In November last year, the FCA warned that settlement discussions would roll into 2015. On the same day, liquidators acting on behalf of the Connaught Income Fund Series 1 were given permission by the High Court to pursue the fund’s ‘operators’, CFMs and Blue Gate, for breach of duty.

Judge Mackie ruled that the fund could pursue a claim against the operators, as he told the defendants’ arguments over whether the action in this case was “necessary” were an “unpromising starting point”.

The ruling was procedural and based on a number of technical points of law, as to whether the claimants were able to bring an action, and did not consider the substance of the arguments.

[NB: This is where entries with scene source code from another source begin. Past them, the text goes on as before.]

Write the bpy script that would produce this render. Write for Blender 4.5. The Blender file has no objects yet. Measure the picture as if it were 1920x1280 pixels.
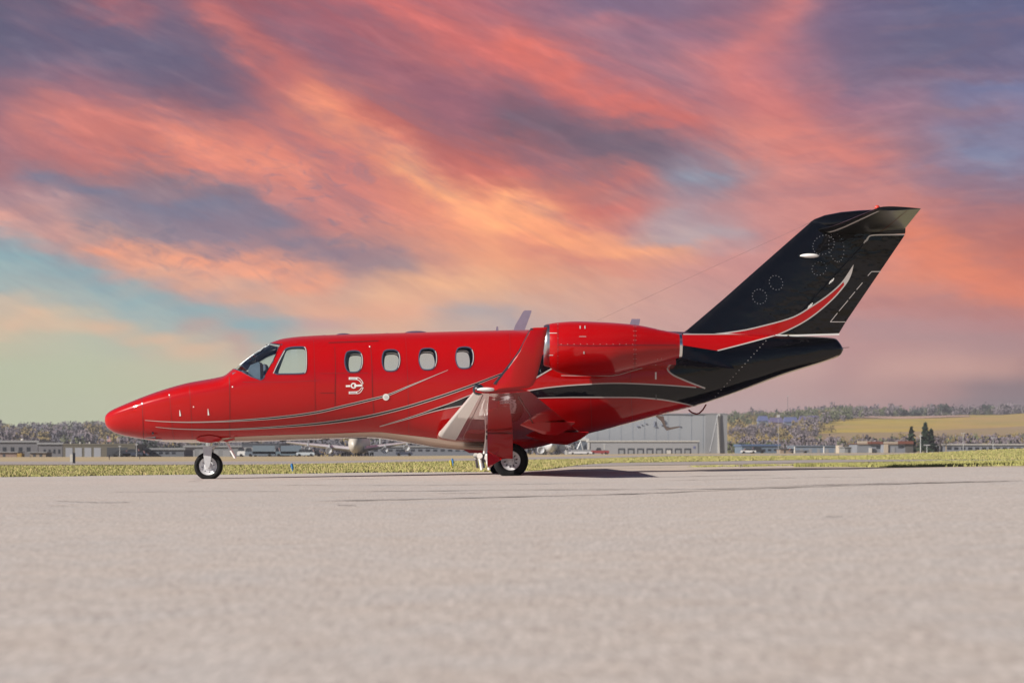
import bpy, bmesh, math, random
import numpy as np
from mathutils import Vector, Matrix
random.seed(7); rng = np.random.default_rng(7)
SC = bpy.context.scene; COL = SC.collection
R = math.radians

# ------------------------------------------------------------------ camera
F = 3649.0            # focal length in photo pixels (1920 wide)
CY, CZ = -31.0, 0.34  # camera stands 31 m from the aircraft centre line, 0.34 m above the apron
cam = bpy.data.cameras.new('camera'); camo = bpy.data.objects.new('camera', cam); COL.objects.link(camo)
camo.location = (0, CY, CZ); camo.rotation_euler = (R(90), 0, 0)
cam.sensor_width = 36; cam.lens = F / 1920 * 36; cam.shift_y = 209 / 1920
cam.clip_start = .1; cam.clip_end = 9000
cam.dof.use_dof = True; cam.dof.focus_distance = 30.0; cam.dof.aperture_fstop = 3.6
SC.camera = camo

# ------------------------------------------------------------------ light
SUN_AZ, SUN_EL = R(26), R(30)       # azimuth from the nose direction (-x) towards the camera side
sv = Vector((-math.cos(SUN_EL) * math.cos(SUN_AZ), -math.cos(SUN_EL) * math.sin(SUN_AZ), math.sin(SUN_EL)))
sl = bpy.data.lights.new('sun', 'SUN'); so = bpy.data.objects.new('sun', sl); COL.objects.link(so)
sl.energy = 5.0; sl.angle = R(.55); sl.color = (1, .93, .84)
so.rotation_euler = (-sv).to_track_quat('-Z', 'Y').to_euler(); so.location = (-40, -30, 50)
SC.view_settings.view_transform = 'Standard'; SC.view_settings.look = 'None'
SC.view_settings.exposure = .62; SC.view_settings.gamma = 1; SC.view_settings.use_curve_mapping = False
SC.cycles.max_bounces = 8; SC.cycles.transparent_max_bounces = 16; SC.cycles.volume_bounces = 0

def lin(c):
    c = np.asarray(c, float) / 255
    return np.where(c <= .04045, c / 12.92, ((c + .055) / 1.055) ** 2.4)

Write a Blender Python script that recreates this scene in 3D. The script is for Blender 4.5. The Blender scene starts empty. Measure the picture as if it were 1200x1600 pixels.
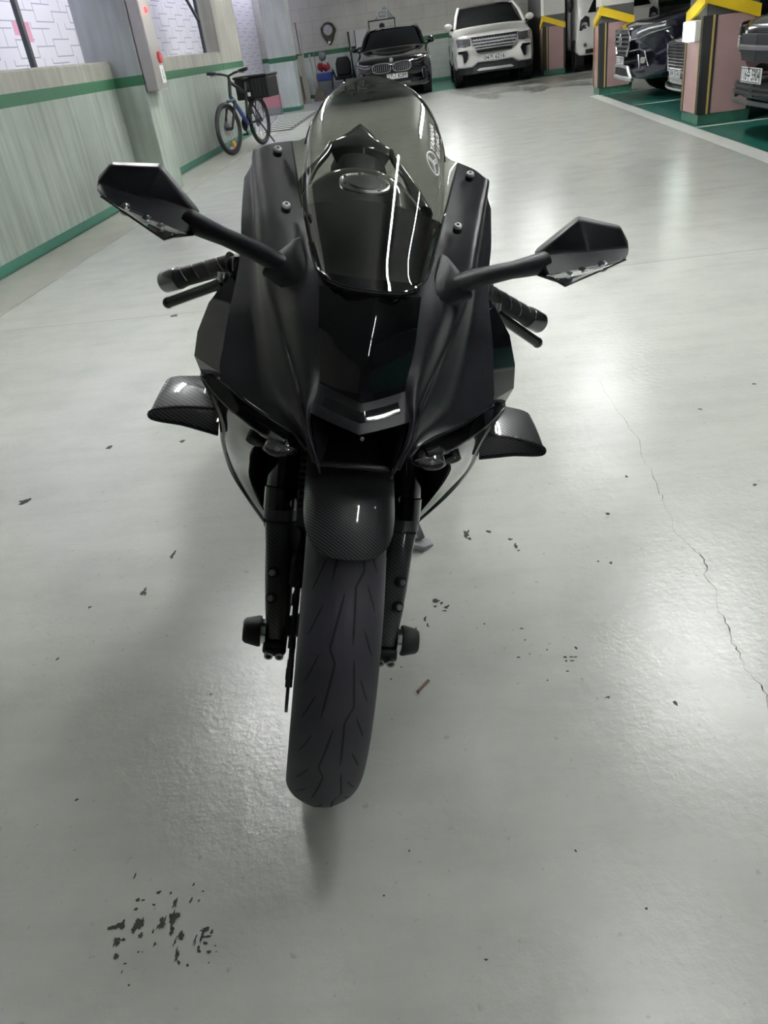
import bpy, bmesh, math, random
from mathutils import Vector, Matrix
C = bpy.context.scene.collection
random.seed(7)
PI = math.pi

# ------------------------------------------------------------------ camera, world, exposure
CAM_H = 1.1225
cam = bpy.data.cameras.new('camera'); cam.sensor_fit = 'AUTO'; cam.sensor_width = 36.0; cam.lens = 27.0
cam.clip_start = 0.02; cam.clip_end = 200
camo = bpy.data.objects.new('camera', cam); C.objects.link(camo)
pitch, roll, yaw = math.radians(31.27), math.radians(-8.18), math.radians(6.93)
fw = Vector((-math.sin(yaw)*math.cos(pitch), math.cos(yaw)*math.cos(pitch), -math.sin(pitch)))
rt = Vector((math.cos(yaw), math.sin(yaw), 0)); up = rt.cross(fw)
r2 = math.cos(roll)*rt + math.sin(roll)*up; u2 = -math.sin(roll)*rt + math.cos(roll)*up
m = Matrix((r2, u2, -fw)).transposed().to_4x4(); m.translation = (0, 0, CAM_H)
camo.matrix_world = m
bpy.context.scene.camera = camo
W = bpy.data.worlds.new('world'); bpy.context.scene.world = W; W.use_nodes = True
bg = W.node_tree.nodes['Background']; bg.inputs[0].default_value = (0.80, 0.79, 1.0, 1); bg.inputs[1].default_value = 2.7
vs = bpy.context.scene.view_settings
vs.view_transform = 'Standard'; vs.look = 'None'; vs.gamma = 1.0; vs.use_curve_mapping = False; vs.exposure = 1.05
TUBE = 165.0           # emission of the ceiling tubes
LAMPS = [(-1.3, 3.8), (-1.3, 9.5), (-1.3, 15.0), (2.7, -1.4, 2.2, 'dimtube'), (2.7, -4.0, 2.2, 'dimtube'), (1.45, 3.9), (1.6, 8.0, 1.28, 'midtube'), (1.5, 12.5), (.9, 17.2), (.45, 21.2), (.72, 1.55, 1.28, 'lowtube'), (2.05, 2.35, 1.0, 'dimtube')]
BAYLAMPS = [(-1.3, 3.8), (-1.3, 9.5), (-1.3, 15.0), (2.7, -1.4, 2.2, 'dimtube'), (2.7, -4.0, 2.2, 'dimtube'), (1.45, 3.9), (1.6, 8.0, 1.28, 'midtube'), (1.5, 12.5), (.9, 17.2), (.45, 21.2), (.72, 1.55, 1.28, 'lowtube'), (2.05, 2.35, 1.0, 'dimtube')]
CEIL = 2.75

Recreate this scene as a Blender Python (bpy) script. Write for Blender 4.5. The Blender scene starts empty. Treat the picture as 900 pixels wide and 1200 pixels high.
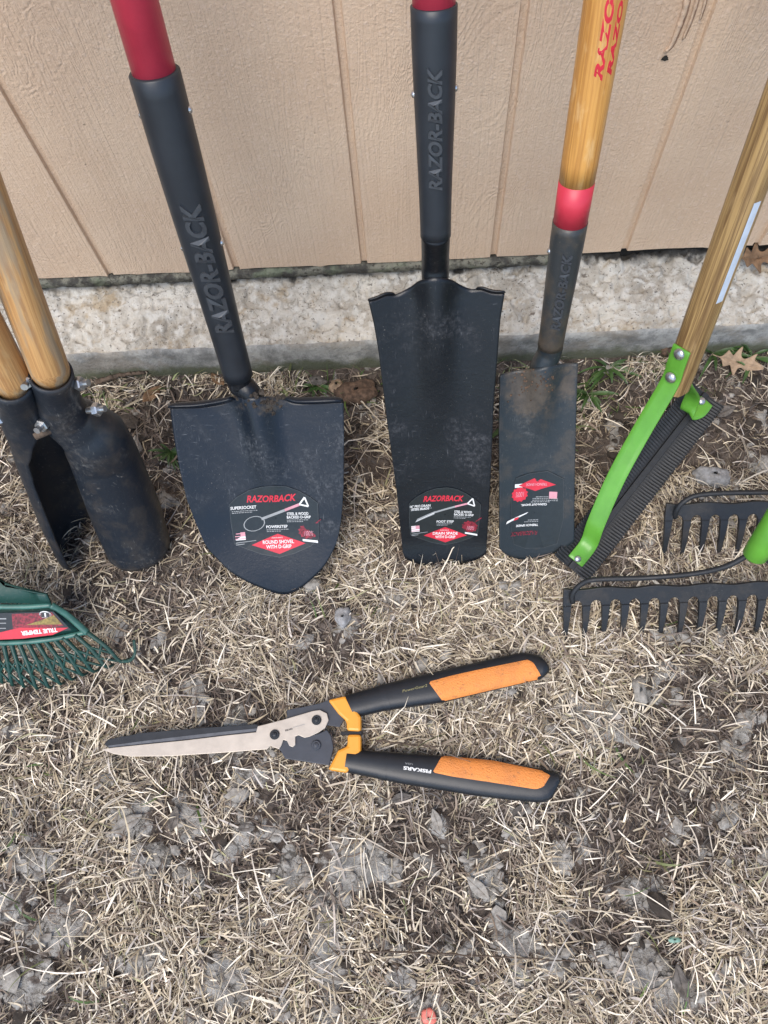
import bpy, math, random
import numpy as np
from mathutils import Vector, Matrix

random.seed(7)
RNG = np.random.default_rng(11)
COL = bpy.context.scene.collection
SC = bpy.context.scene

# ------------------------------------------------------------------ camera
H = 1.1
F = 900.0
R = np.array([[0.99872881, -0.03558067, -0.03570417],
              [-0.01975435, -0.92795453, 0.37216953],
              [-0.04637389, -0.37099112, -0.92747779]])
EYE = np.array([0, 0, H])
cam = bpy.data.cameras.new('camera')
cam.sensor_width = 36
cam.sensor_fit = 'AUTO'
cam.lens = 36 * F / 1200
cam.clip_start = 0.02
cam.clip_end = 200
co = bpy.data.objects.new('camera', cam)
COL.objects.link(co)
M3 = R @ np.diag([1, -1, -1])
m = Matrix([list(M3[i]) + [EYE[i]] for i in range(3)] + [[0, 0, 0, 1]])
co.matrix_world = m
SC.camera = co

# ------------------------------------------------------------------ light
SUN_EL, SUN_AZ = math.radians(60), math.radians(205)   # azimuth clockwise from +Y (the wall)
w = bpy.data.worlds.new("World")
SC.world = w
w.use_nodes = True
nt = w.node_tree
bg = nt.nodes['Background']
sky = nt.nodes.new('ShaderNodeTexSky')
sky.sky_type = 'NISHITA'
sky.sun_disc = False
sky.sun_elevation = SUN_EL
sky.sun_rotation = SUN_AZ
sky.air_density = 1.0
sky.dust_density = 1.0
sky.ozone_density = 1.0
nt.links.new(sky.outputs[0], bg.inputs[0])
bg.inputs[1].default_value = 0.11
sl = bpy.data.lights.new('sun', 'SUN')
sl.energy = 1.3
sl.angle = math.radians(38)
sl.color = (1.0, 0.93, 0.84)
so = bpy.data.objects.new('sun', sl)
COL.objects.link(so)
sd = Vector((math.sin(SUN_AZ) * math.cos(SUN_EL), math.cos(SUN_AZ) * math.cos(SUN_EL), math.sin(SUN_EL)))
so.rotation_euler = sd.to_track_quat('Z', 'Y').to_euler()
so.location = (0, -1, 3)
SC.view_settings.view_transform = 'Standard'
SC.view_settings.look = 'None'
SC.view_settings.gamma = 1
SC.view_settings.use_curve_mapping = False
SC.view_settings.exposure = 1.28
SC.cycles.use_denoising = True
SC.cycles.max_bounces = 6

# ------------------------------------------------------------------ surveying helpers
def ray(x, y): return R @ np.array([x - 450.0, y - 600.0, F])
def atz(x, y, z=0.0):
    d = ray(x, y); return EYE + d * (z - H) / d[2]
def atd(x, y, depth): return EYE + ray(x, y) * depth / F
def onp(x, y, P, n):
    d = ray(x, y); return EYE + d * (((P - EYE) @ n) / (d @ n))
def unit(v): v = np.asarray(v, float); return v / np.linalg.norm(v)
def sm(t): t = np.clip(t, 0, 1); return t * t * (3 - 2 * t)

_lat = {}
def vnoise(x, y, seed):
    if seed not in _lat: _lat[seed] = np.random.default_rng(1000 + seed).random((256, 256))
    L = _lat[seed]
    xi = np.floor(x).astype(int); yi = np.floor(y).astype(int)
    fx = x - xi; fy = y - yi
    fx = fx * fx * (3 - 2 * fx); fy = fy * fy * (3 - 2 * fy)
    a = L[xi & 255, yi & 255]; b = L[(xi + 1) & 255, yi & 255]
    c = L[xi & 255, (yi + 1) & 255]; d = L[(xi + 1) & 255, (yi + 1) & 255]
    return (a * (1 - fx) + b * fx) * (1 - fy) + (c * (1 - fx) + d * fx) * fy
def fbm(x, y, s, o=4, seed=0):
    x = np.asarray(x, float); y = np.asarray(y, float)
    v = 0; a = 1; t = 0
    for i in range(o):
        v = v + a * vnoise(x * s + 17.3 * i + 100, y * s + 9.1 * i + 100, seed + i); t += a; a *= .5; s *= 2.03
    return v / t            # 0..1

# ------------------------------------------------------------------ object helpers
ROOT = {}
def empty(name, loc, label, cat, group=None):
    o = bpy.data.objects.new(name, None); COL.objects.link(o)
    o.empty_display_size = .05
    o.location = [float(c) for c in loc]
    o['label'] = label; o['category'] = cat
    if group: o['group'] = group
    ROOT[o.name] = np.array(loc, float)
    return o
def origin_of(o):
    return ROOT.get(o.name, np.zeros(3)) if o is not None else np.zeros(3)
def mesh(name, V, Fs, mats, parent=None, smooth=True, fm=None, label=None, cat=None, group=None, kind=None, loc=None, sharp=None):
    V = np.asarray(V, float)
    base = origin_of(parent) if parent is not None else (np.array(loc, float) if loc is not None else np.zeros(3))
    me = bpy.data.meshes.new(name)
    me.from_pydata((V - base).tolist(), [], [list(map(int, f)) for f in Fs])
    if not isinstance(mats, (list, tuple)): mats = [mats]
    for mm in mats: me.materials.append(mm)
    if fm is not None: me.polygons.foreach_set('material_index', np.asarray(fm, np.int32))
    me.polygons.foreach_set('use_smooth', [smooth] * len(me.polygons))
    me.update()
    if smooth and sharp is not None: me.set_sharp_from_angle(angle=math.radians(sharp))
    o = bpy.data.objects.new(name, me); COL.objects.link(o)
    if parent is not None:
        o.parent = parent; ROOT[o.name] = base
    else:
        o.location = base.tolist(); ROOT[o.name] = base
    if label: o['label'] = label
    if cat: o['category'] = cat
    if group: o['group'] = group
    if kind: o['kind'] = kind
    return o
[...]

At the start of May last year, an All-Party Parliamentary Group looking into the collapsed funds held its first debate, raising questions over the sprawling and confusing nature of regulation of so-called ‘unregulated’ investments, as well as a perceived lack of transparency by the regulator itself.

During the debate, serious criticisms was levelled at Capita, the FTSE 100 outsourcing firm that has secured a host of government contracts and whose subsidiary, Capita Financial Managers, acted as authorised corporate director of both the Connaught and Arch Cru funds.

Capita has not yet been hit with any penalty or censure by the FCA over Connaught. It is not clear to what extent the firm knew anything of the troubles at the firm when it sought to remove itself as director in 2009.

By the middle of July, the regulator had announced that a ‘negotiated settlement’ represented the best course of action for all parties, following its appearance before the All Party Parliamentary Group.